Aux cris de «Le coeur des Coptes est en feu» ou «Le sang des Coptes n'est pas bon marché», des centaines de jeunes chrétiens d'Alexandrie ont affronté les forces de l'ordre samedi, après l'attentat meurtrier qui a visé une église de la deuxième ville d'Égypte.

Sourds aux appels au calme des évêques et des officiels, les manifestants répartis en petits groupes ont lancé tout au long de la journée des pierres et des bouteilles sur les forces antiémeutes déployées autour de l'église des Saints (al-Qiddissine), dans le quartier de Sidi Bechr, dans l'est d'Alexandrie.

Les policiers, appuyés par une camionnette blindée envoyée en renfort pour sillonner les ruelles voisines, répondaient par des tirs de grenades lacrymogènes et de balles en caoutchouc.

«O Moubarak, le coeur des Coptes est en feu», scandaient des manifestants en référence au président égyptien Hosni Moubarak qui a, dans une allocution télévisée, condamné un «acte criminel odieux» portant selon lui la marque de «mains étrangères».

Dans un communiqué, les évêques d'Alexandrie ont estimé que cet attentat perpétré dans la nuit, et qui a fait 21 morts et 79 blessés, «constituait une escalade dangereuse dans les incidents confessionnels anti-Coptes».

Mais toute la journée, ils ont tenté de dissuader les jeunes de s'en prendre aux forces de l'ordre, conseillant, toujours selon le communiqué, de «s'en remettre à la justice divine».

Le gouverneur d'Alexandrie, Adel Labib, a cherché lui aussi à faire baisser la tension en affirmant que la protection des églises allait être renforcée, et que les familles des personnes tuées allaient recevoir 15 000 livres (2600 dollars environ) chacune.

Mais il est difficile de convaincre de nombreux chrétiens, qui ont le sentiment d'être des citoyens de seconde zone dans un pays dont ils représentent de 6 à 10% de la population.

«Les musulmans se disent en colère parce que les Israéliens attaquent les Palestiniens et les empêchent de prier à la mosquée d'Al-Aqsa (à Jérusalem).

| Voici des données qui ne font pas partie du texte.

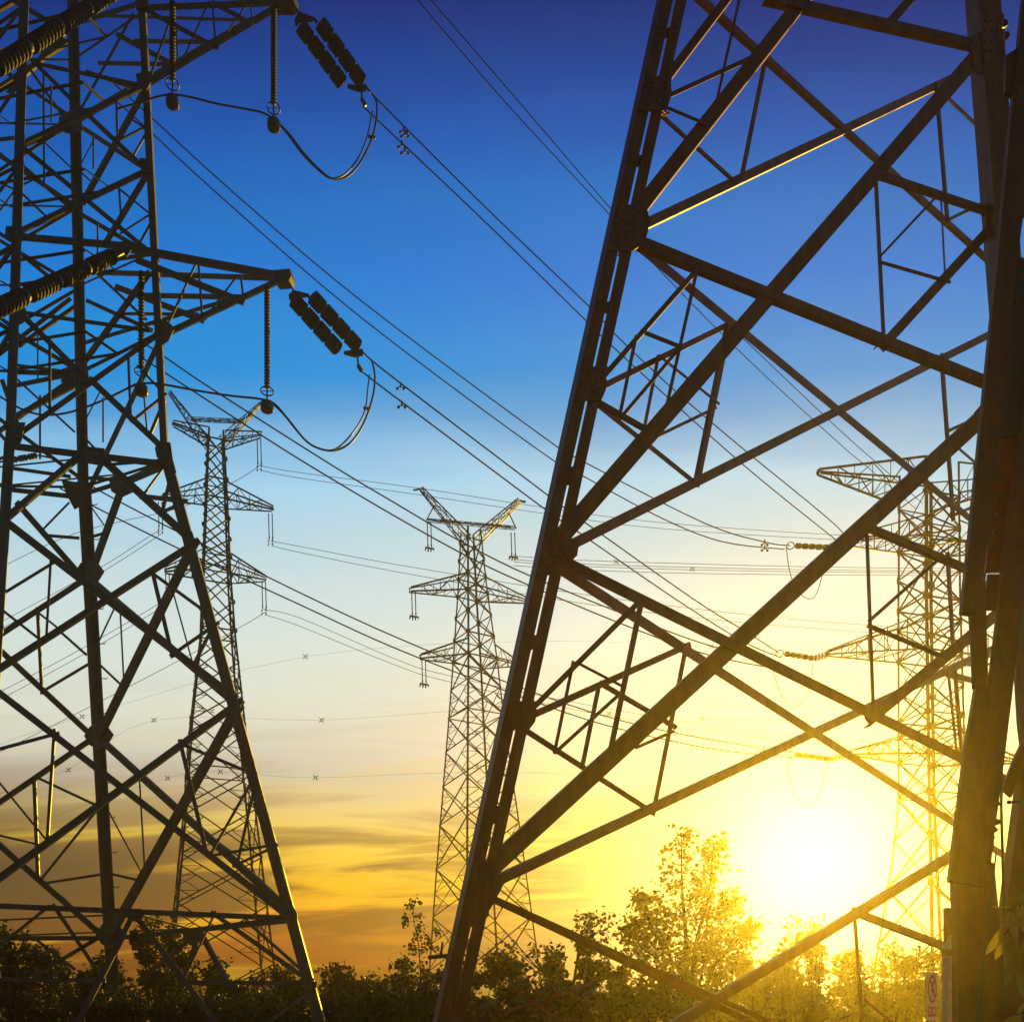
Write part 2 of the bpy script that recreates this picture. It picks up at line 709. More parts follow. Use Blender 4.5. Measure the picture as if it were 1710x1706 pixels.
for yf, yb in ((20, 100), (140, 208), (285, 345), (420, 478), (556, 620), (768, 812), (1528, 1566)):
    level(yf, yb, .05)
# left side face, mostly seen through the others
GU = Plane(LP['L'][0], LP['L'][1], LP['Q'][1])
for y0, y1 in ((10, 135), (135, 280), (280, 405), (405, 545), (545, 740)):
    for a, b, ka, kb in ((y0, y1 + 45, 'L', 'Q'), (y0 + 50, y1, 'Q', 'L')):
        bar(LT, 'brace', leg_at(ka, a), leg_at(kb, b), GU.n, .085, GALV)
for y0, y1 in ((-60, 60), (60, 200), (200, 345), (345, 480), (480, 620), (620, 800)):
    bar(LT, 'brace', leg_at('M', y0), leg_at('Q', y1), KU.n, .085, GALV, off=-.03)
    bar(LT, 'brace', leg_at('Q', y0), leg_at('M', y1), KU.n, .085, GALV, off=.03)

def gusset(th, plane, pts, m, bpts=None, br=.03, thick=.02, off=.07):
    n = plane.n
    g = slab(th, 'gusset_plate', [plane.on(x, y) + n * off for x, y in pts], n, thick, m)
    if bpts:
        bolts(th, [plane.on(x, y) + n * off for x, y in bpts], n, br, m, g, br * 1.6)
    return g

gusset(LT, FL, [(140, 748), (176, 752), (182, 776), (176, 781), (134, 774), (128, 762)], GALV,
       [(136, 752), (143, 752), (150, 752), (158, 754), (165, 755), (172, 756), (172, 768), (176, 773), (134, 766)])
gusset(LT, FL, [(264, 740), (286, 742), (290, 770), (296, 792), (290, 797), (280, 785), (263, 766), (260, 752)], GALV,
       [(266, 745), (270, 750), (281, 746), (283, 753), (284, 760), (286, 767), (288, 774), (290, 781), (292, 788), (274, 768), (279, 774), (268, 762)])
gusset(LT, FU, [(14, 708), (44, 708), (38, 738), (32, 750), (14, 753)], GALV,
       [(17, 713), (18, 720), (16, 727), (15, 735), (15, 742), (16, 748), (30, 734), (36, 735), (27, 741)])
gusset(LT, FL, [(214, 1517), (240, 1518), (244, 1527), (236, 1540), (218, 1538), (210, 1528)], GALV,
       [(216, 1520), (221, 1520), (226, 1521), (231, 1521), (236, 1522), (220, 1529), (228, 1530), (236, 1532)])
gusset(LT, FL, [(464, 1512), (488, 1508), (497, 1526), (498, 1541), (486, 1543), (470, 1534)], GALV,
       [(470, 1528), (478, 1524), (484, 1518), (488, 1524), (490, 1531), (492, 1537)])
gusset(LT, FL, [(460, 1454), (472, 1452), (488, 1505), (474, 1508)], GALV,
       [(466, 1458), (468, 1465), (470, 1472), (473, 1479), (475, 1486), (478, 1493), (480, 1500)], off=.12)
gusset(LT, FL, [(308, 886), (322, 890), (328, 908), (318, 912), (306, 898)], GALV, [(310, 892), (313, 896), (320, 901), (324, 903)])
gusset(LT, FL, [(380, 1152), (394, 1156), (398, 1174), (386, 1178), (378, 1166)], GALV, [(384, 1160), (390, 1164), (388, 1170)])
gusset(LT, SL, [(186, 800), (226, 800), (228, 822), (206, 832), (190, 822)], GALV)
gusset(LT, KL, [(104, 802), (126, 806), (150, 806), (148, 840), (126, 852), (112, 826)], GALV)
gusset(LT, SU, [(103, 198), (140, 190), (140, 222), (124, 228), (100, 222)], GALV)
gusset(LT, SU, [(108, 618), (148, 606), (152, 634), (128, 646), (106, 640)], GALV)
gusset(LT, FU, [(228, 128), (252, 124), (258, 134), (246, 156), (232, 150)], GALV, [(238, 134), (242, 138)])
gusset(LT, FU, [(234, 268), (252, 270), (252, 292), (238, 290)], GALV, [(240, 276), (246, 284)])
gusset(LT, FU, [(16, 84), (48, 84), (50, 100), (34, 112), (16, 106)], GALV)
gusset(LT, FU, [(12, 382), (36, 380), (44, 398), (30, 408), (10, 402)], GALV)
gusset(LT, FU, [(22, 508), (44, 514), (48, 536), (34, 540), (20, 530)], GALV)
gusset(LT, SL, [(308, 1556), (338, 1556), (340, 1570), (326, 1580), (312, 1572)], GALV)
for gy in (955, 1228, 1560):
    gx = 137 + (gy - 805) / (1568 - 805) * 44
    gusset(LT, SL, [(gx - 8, gy - 26), (gx + 14, gy - 18), (gx + 26, gy - 2), (gx + 14, gy + 18), (gx - 8, gy + 26)], GALV, off=-.03)
    gusset(LT, KL, [(gx + 8, gy - 24), (gx - 12, gy - 16), (gx - 22, gy), (gx - 12, gy + 16), (gx + 8, gy + 24)], GALV, off=-.03)
# step bolts up the dark leg
for i in range(13):
    y = 842 + i * 58
    x = 137 + (y - 805) / (1568 - 805) * 44 + 15
    d = 23.7 + (y - 805) / (1568 - 805) * 1.6 - .3
    LT.part('step_bolt', tube('step_bolt', [P(x - 6, y, d), P(x + 7, y + 1, d), P(x + 9, y - 2, d)], .012, GALV, 5))

# ---- cross arms of the left pylon (each arm: four chords meeting at the tip, with web bars)
def arm_plane(a, b, c):
    return Plane(P(*a), P(*b), P(*c))

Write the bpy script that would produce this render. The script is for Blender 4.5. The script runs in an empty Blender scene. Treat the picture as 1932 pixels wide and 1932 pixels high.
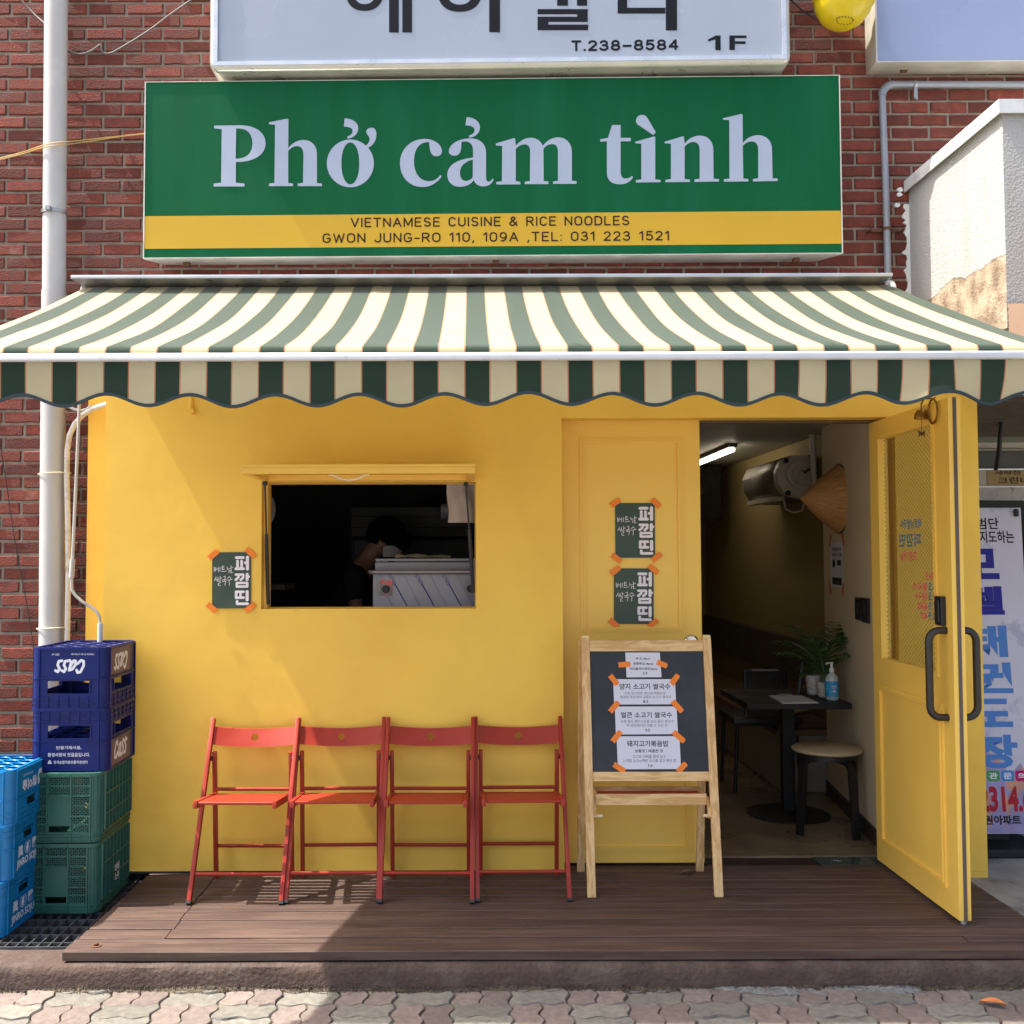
import bpy, bmesh, math, random
from mathutils import Vector, Matrix
random.seed(7)
sc = bpy.context.scene
COL = sc.collection
R = math.radians
# ------------------------------------------------------------------ camera, sky, sun, exposure
CAM = Vector((0.0, -5.0, 1.525))
PITCH, ROLL = R(2.4), -0.0027
FPX, UC, VC = 1937.0, 890.0, 966.0            # focal length and principal point on a 1932 px wide picture
cd = bpy.data.cameras.new('camera')
cam = bpy.data.objects.new('camera', cd); COL.objects.link(cam)
ROT = Matrix.Rotation(math.pi/2 + PITCH, 3, 'X') @ Matrix.Rotation(ROLL, 3, 'Z')
cam.matrix_world = Matrix.Translation(CAM) @ ROT.to_4x4()
cd.sensor_width = 36.0; cd.lens = 36.0*FPX/1932.0
cd.shift_x = (966.0-UC)/1932.0
cd.clip_start = 0.05; cd.clip_end = 2000
sc.camera = cam
SUN_A, SUN_B = 0.545, 0.035                     # sunlight travels along (A, B, -1)
sun_dir = Vector((SUN_A, SUN_B, -1.0)).normalized()
SUN_EL = math.asin(-sun_dir.z)
w = bpy.data.worlds.new('World'); sc.world = w; w.use_nodes = True
nt = w.node_tree
sky = nt.nodes.new('ShaderNodeTexSky'); sky.sky_type = 'NISHITA'; sky.sun_disc = False
sky.sun_elevation = SUN_EL; sky.sun_rotation = math.atan2(-sun_dir.x, -sun_dir.y)
sky.air_density = 0.8; sky.dust_density = 5.0; sky.ozone_density = 0.6
nt.links.new(sky.outputs[0], nt.nodes['Background'].inputs[0])
nt.nodes['Background'].inputs[1].default_value = 0.12
sd = bpy.data.lights.new('sun', 'SUN'); sd.energy = 2.9; sd.angle = R(0.53); sd.color = (1.0, 0.95, 0.87)
so = bpy.data.objects.new('sun', sd); COL.objects.link(so)
so.rotation_euler = sun_dir.to_track_quat('-Z', 'Y').to_euler(); so.location = (-6, -3, 10)
sc.view_settings.view_transform = 'Standard'
try: sc.view_settings.look = 'None'
except Exception: pass
sc.view_settings.exposure = 1.75; sc.view_settings.gamma = 1.0
sc.cycles.max_bounces = 8; sc.cycles.diffuse_bounces = 5; sc.cycles.glossy_bounces = 4
sc.cycles.transparent_max_bounces = 12
sc.cycles.sample_clamp_indirect = 8.0

# ------------------------------------------------------------------ picture <-> place
def ray(u, v):
    d = Vector(((u-UC)/FPX, -(v-VC)/FPX, -1.0))
    return ROT @ d
def at(u, v, y):
    d = ray(u, v); t = (y-CAM.y)/d.y
    return CAM + d*t
def atz(u, v, z):
    d = ray(u, v); t = (z-CAM.z)/d.z
    return CAM + d*t
class Frame:
    """a flat surface: origin, right axis, up axis; n points to the viewer"""
    def __init__(s, P, ux=(1,0,0), ut=(0,0,1)):
        s.P = Vector(P); s.x = Vector(ux).normalized(); s.t = Vector(ut).normalized(); s.n = s.x.cross(s.t)
    def pt(s, a, b, o=0.0): return s.P + s.x*a + s.t*b + s.n*o
    def px(s, u, v):
        d = ray(u, v); k = (s.P-CAM).dot(s.n)/d.dot(s.n); q = CAM + d*k - s.P
        return (q.dot(s.x), q.dot(s.t))

# ------------------------------------------------------------------ materials
def L(r, g, b):
    f = lambda c: (c/12.92 if c <= .04045 else ((c+.055)/1.055)**2.4)
    return (f(r/255), f(g/255), f(b/255), 1.0)
MATS = {}
def nd(m, t, **k):
    n = m.node_tree.nodes.new(t)
    for a, b in k.items(): setattr(n, a, b)
    return n
def mat(name, col, rough=0.6, var=0.12, scale=6.0, bump=0.0, bscale=80.0, metal=0.0, island=0.0, spec=0.5,
        col2=None, c2scale=3.0, c2lo=0.5, c2hi=0.65, stretch=(1,1,1), rvar=0.1, coat=0.0, wavy=0.0):
    """plain paint / plastic / metal with noise in its colour, gloss and relief"""
    if name in MATS: return MATS[name]
    m = bpy.data.materials.new(name); m.use_nodes = True; MATS[name] = m
    t = m.node_tree; ln = t.links.new; p = t.nodes['Principled BSDF']
    tc = nd(m, 'ShaderNodeTexCoord'); mp = nd(m, 'ShaderNodeMapping'); mp.inputs['Scale'].default_value = stretch
    ln(tc.outputs['Object'], mp.inputs[0])
    n1 = nd(m, 'ShaderNodeTexNoise'); n1.inputs['Scale'].default_value = scale; n1.inputs['Detail'].default_value = 6
    ln(mp.outputs[0], n1.inputs['Vector'])
    mr = nd(m, 'ShaderNodeMapRange'); mr.inputs[1].default_value = .3; mr.inputs[2].default_value = .7
    mr.inputs[3].default_value = 1-var; mr.inputs[4].default_value = 1+var
    ln(n1.outputs[0], mr.inputs[0])
    src = None
    if col2 is not None:
        n2 = nd(m, 'ShaderNodeTexNoise'); n2.inputs['Scale'].default_value = c2scale; n2.inputs['Detail'].default_value = 8
        n2.inputs['Roughness'].default_value = .65
        ln(mp.outputs[0], n2.inputs['Vector'])
        r2 = nd(m, 'ShaderNodeMapRange'); r2.inputs[1].default_value = c2lo; r2.inputs[2].default_value = c2hi
        ln(n2.outputs[0], r2.inputs[0])
        mx = nd(m, 'ShaderNodeMix', data_type='RGBA'); mx.inputs[6].default_value = col; mx.inputs[7].default_value = col2
        ln(r2.outputs[0], mx.inputs[0]); src = mx.outputs[2]
    hv = nd(m, 'ShaderNodeHueSaturation')
    if src: ln(src, hv.inputs['Color'])
    else: hv.inputs['Color'].default_value = col
    val = mr.outputs[0]
    if island:
        g = nd(m, 'ShaderNodeNewGeometry'); ri = nd(m, 'ShaderNodeMapRange')
        ri.inputs[3].default_value = 1-island; ri.inputs[4].default_value = 1+island
        ln(g.outputs['Random Per Island'], ri.inputs[0])
        mu = nd(m, 'ShaderNodeMath', operation='MULTIPLY'); ln(mr.outputs[0], mu.inputs[0]); ln(ri.outputs[0], mu.inputs[1])
        val = mu.outputs[0]
    ln(val, hv.inputs['Value']); ln(hv.outputs[0], p.inputs['Base Color'])
    rr = nd(m, 'ShaderNodeMapRange'); rr.inputs[1].default_value = .3; rr.inputs[2].default_value = .7
    rr.inputs[3].default_value = max(0.02, rough-rvar); rr.inputs[4].default_value = min(1, rough+rvar)
    ln(n1.outputs[0], rr.inputs[0]); ln(rr.outputs[0], p.inputs['Roughness'])
    p.inputs['Metallic'].default_value = metal; p.inputs['Specular IOR Level'].default_value = spec
    p.inputs['Coat Weight'].default_value = coat
    if wavy:
        nw = nd(m, 'ShaderNodeTexNoise'); nw.inputs['Scale'].default_value = 2.6; nw.inputs['Detail'].default_value = 3
        ln(tc.outputs['Object'], nw.inputs['Vector'])
        bw_ = nd(m, 'ShaderNodeBump'); bw_.inputs['Strength'].default_value = wavy; bw_.inputs['Distance'].default_value = .03
        ln(nw.outputs[0], bw_.inputs['Height']); ln(bw_.outputs[0], p.inputs['Normal'])
    if bump:
        n3 = nd(m, 'ShaderNodeTexNoise'); n3.inputs['Scale'].default_value = bscale; n3.inputs['Detail'].default_value = 5
        ln(mp.outputs[0], n3.inputs['Vector'])
        bp = nd(m, 'ShaderNodeBump'); bp.inputs['Strength'].default_value = bump; bp.inputs['Distance'].default_value = .01
        ln(n3.outputs[0], bp.inputs['Height']); ln(bp.outputs[0], p.inputs['Normal'])
        if wavy: ln(bw_.outputs[0], bp.inputs['Normal'])
    return m
def wood(name, c1, c2, rough=.6, scale=7.0, stretch=(1,1,12), axis='X', island=.15, dist=5.0, bump=.1):
    m = bpy.data.materials.new(name); m.use_nodes = True; MATS[name] = m
    t = m.node_tree; ln = t.links.new; p = t.nodes['Principled BSDF']
    tc = nd(m, 'ShaderNodeTexCoord'); mp = nd(m, 'ShaderNodeMapping'); mp.inputs['Scale'].default_value = stretch
    g = nd(m, 'ShaderNodeNewGeometry')
    ad = nd(m, 'ShaderNodeVectorMath', operation='MULTIPLY_ADD'); ad.inputs[1].default_value = (37, 53, 71)
    ln(g.outputs['Random Per Island'], ad.inputs[0]); ln(tc.outputs['Object'], ad.inputs[2])
    ln(ad.outputs[0], mp.inputs[0])
    n = nd(m, 'ShaderNodeTexNoise'); n.inputs['Scale'].default_value = scale; n.inputs['Detail'].default_value = 4
    n.inputs['Distortion'].default_value = .4
    ln(mp.outputs[0], n.inputs['Vector'])
    s = nd(m, 'ShaderNodeMath', operation='MULTIPLY'); s.inputs[1].default_value = dist; ln(n.outputs[0], s.inputs[0])
    fr = nd(m, 'ShaderNodeMath', operation='PINGPONG'); fr.inputs[1].default_value = .5; ln(s.outputs[0], fr.inputs[0])
    n2 = nd(m, 'ShaderNodeTexNoise'); n2.inputs['Scale'].default_value = scale*14; n2.inputs['Detail'].default_value = 3
    ln(mp.outputs[0], n2.inputs['Vector'])
    a2 = nd(m, 'ShaderNodeMath', operation='MULTIPLY_ADD'); a2.inputs[1].default_value = .5; ln(n2.outputs[0], a2.inputs[0]); ln(fr.outputs[0], a2.inputs[2])
    cr = nd(m, 'ShaderNodeValToRGB'); cr.color_ramp.elements[0].color = c1; cr.color_ramp.elements[1].color = c2
    cr.color_ramp.elements[0].position = .3; cr.color_ramp.elements[1].position = .72
    ln(a2.outputs[0], cr.inputs[0])
    hv = nd(m, 'ShaderNodeHueSaturation'); ln(cr.outputs[0], hv.inputs['Color'])
    ri = nd(m, 'ShaderNodeMapRange'); ri.inputs[3].default_value = 1-island; ri.inputs[4].default_value = 1+island
    ln(g.outputs['Random Per Island'], ri.inputs[0]); ln(ri.outputs[0], hv.inputs['Value'])
    ln(hv.outputs[0], p.inputs['Base Color']); p.inputs['Roughness'].default_value = rough
    bp = nd(m, 'ShaderNodeBump'); bp.inputs['Strength'].default_value = bump; bp.inputs['Distance'].default_value = .004
    ln(a2.outputs[0], bp.inputs['Height']); ln(bp.outputs[0], p.inputs['Normal'])
    return m
def ink(name, col, rough=.6): return mat(name, col, rough, var=.03, scale=20, spec=.2)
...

Pourquoi ne sont-ils pas en colère quand nous sommes attaqués simplement parce que nous prions dans nos églises?», s'indigne Marianne Guirguis, 32 ans.

Jeannette Georges s'élève quant à elle contre la lenteur du procès des meurtriers de six Coptes en janvier 2010, à la sortie d'une messe à Nagaa Hamadi, en Haute-Égypte, dont le verdict est attendu un an après, le 16 janvier.

«Pourquoi n'ont-ils pas encore été jugés, alors que cette affaire remonte à un an? Si des Coptes avaient attaqué des musulmans, cela aurait-il pris autant de temps?» se demande-t-elle.

D'autres ont des griefs plus politiques, comme Ishaq Habib, qui estime que le gouvernement «veut casser les Coptes» parce qu'«ils n'aiment pas Gamal Moubarak», le fils du président actuel, souvent présenté comme son successeur.

Le pouvoir égyptien se présente régulièrement comme le garant des droits des minorités religieuses face au risque que présente selon lui l'organisation des Frères musulmans, puissante en Égypte.

M. Moubarak a attribué le mois dernier sept sièges de députés -sur les dix qu'il a le droit de nommer directement- à des Coptes, afin de compenser quelque peu leur très faible représentation à l'Assemblée -trois sièges sur 508- à l'issue des dernières élections législatives.

Les Coptes déplorent la perpétuation de dispositions officielles ou de pratiques officieuses discriminatoires à leur encontre, comme les entraves administratives à la construction d'églises, ou les difficultés d'accès à la haute fonction publique.